There is a ruling machine at the Museum of Printing History in Houston. A gentleman used to operate it up until ten or so years ago, but unfortunately he passed on.  I remember seeing it operate, but unfortunately that expertise has gone away.


Peter Luckhurst

I ran disc ruling lines producing work for the home office in the early mid 80s , dredge made the american silver tipped pens i think but the disc ruling machines were indeed built and supplied by john shaw and sons honley ltd of west yorkshire , at the time i ran them they were obsolete and shaws were supplying discs and plaastic rule spacers as well as ancillary rule twin discs the discs were numbered to indicate rule width and the spacers were colour coded for rule distances .
We ran three hand fed machines two colour and a huge 40+" wide beast with gfive or six colour troughs .

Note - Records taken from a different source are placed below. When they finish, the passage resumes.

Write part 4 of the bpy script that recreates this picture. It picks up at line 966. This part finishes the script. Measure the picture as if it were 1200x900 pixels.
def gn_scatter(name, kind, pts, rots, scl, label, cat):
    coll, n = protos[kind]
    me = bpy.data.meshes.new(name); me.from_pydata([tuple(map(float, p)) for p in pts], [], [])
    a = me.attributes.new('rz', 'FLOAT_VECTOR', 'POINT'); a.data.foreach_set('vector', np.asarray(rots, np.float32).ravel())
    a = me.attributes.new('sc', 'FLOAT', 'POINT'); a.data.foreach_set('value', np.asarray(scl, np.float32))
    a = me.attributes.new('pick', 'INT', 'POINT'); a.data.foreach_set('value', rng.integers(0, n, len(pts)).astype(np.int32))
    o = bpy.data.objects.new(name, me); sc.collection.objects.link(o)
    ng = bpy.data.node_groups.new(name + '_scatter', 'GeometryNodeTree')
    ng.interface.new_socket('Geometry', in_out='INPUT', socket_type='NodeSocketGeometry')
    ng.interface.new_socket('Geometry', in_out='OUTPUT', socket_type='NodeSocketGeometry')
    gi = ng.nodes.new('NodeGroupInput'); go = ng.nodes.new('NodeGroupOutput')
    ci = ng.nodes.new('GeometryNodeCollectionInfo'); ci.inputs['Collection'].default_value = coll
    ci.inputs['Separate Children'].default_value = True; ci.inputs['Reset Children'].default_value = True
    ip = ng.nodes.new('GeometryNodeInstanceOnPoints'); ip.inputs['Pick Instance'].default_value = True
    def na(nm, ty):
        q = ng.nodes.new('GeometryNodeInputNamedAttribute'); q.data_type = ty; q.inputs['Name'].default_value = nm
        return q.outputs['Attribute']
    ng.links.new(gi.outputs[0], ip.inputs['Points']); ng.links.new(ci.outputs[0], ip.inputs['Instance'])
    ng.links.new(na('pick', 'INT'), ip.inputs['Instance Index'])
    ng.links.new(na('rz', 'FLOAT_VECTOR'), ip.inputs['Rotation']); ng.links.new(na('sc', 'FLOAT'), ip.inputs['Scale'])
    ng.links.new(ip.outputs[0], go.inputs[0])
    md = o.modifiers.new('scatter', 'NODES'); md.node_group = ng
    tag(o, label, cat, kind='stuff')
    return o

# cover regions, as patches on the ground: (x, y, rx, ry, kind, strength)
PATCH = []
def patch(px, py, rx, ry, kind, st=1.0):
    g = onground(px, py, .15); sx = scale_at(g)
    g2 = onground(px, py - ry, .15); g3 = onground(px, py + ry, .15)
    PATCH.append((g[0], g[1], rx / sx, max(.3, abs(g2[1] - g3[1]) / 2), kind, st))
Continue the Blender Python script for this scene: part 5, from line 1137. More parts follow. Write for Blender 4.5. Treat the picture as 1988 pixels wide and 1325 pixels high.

For pen ruling we had a hickock wooden and cast monstrocity the pens were twin header pre manufactured in nickel the ordinary rule s were hand prepared with a small former and a reel of brass tape it was about 13/4 inch wide and as long as you cut off the roll approx .008 thick , mark it out ant then cut and form with the tool ,after which you then had to close the foled halves where necessary and stone the tips to the correct angle insert all the woollens fit to the carrier beam, layer your felts sandwiched in polythene layers to prevent one layer colour contaminating the others . Oh it was slow and time consuming , discs were quicker . If you wound the press the wrong way and the pens were down the whole lot crumpled up the colours sometimes leached through and you just wanted to cry !!!!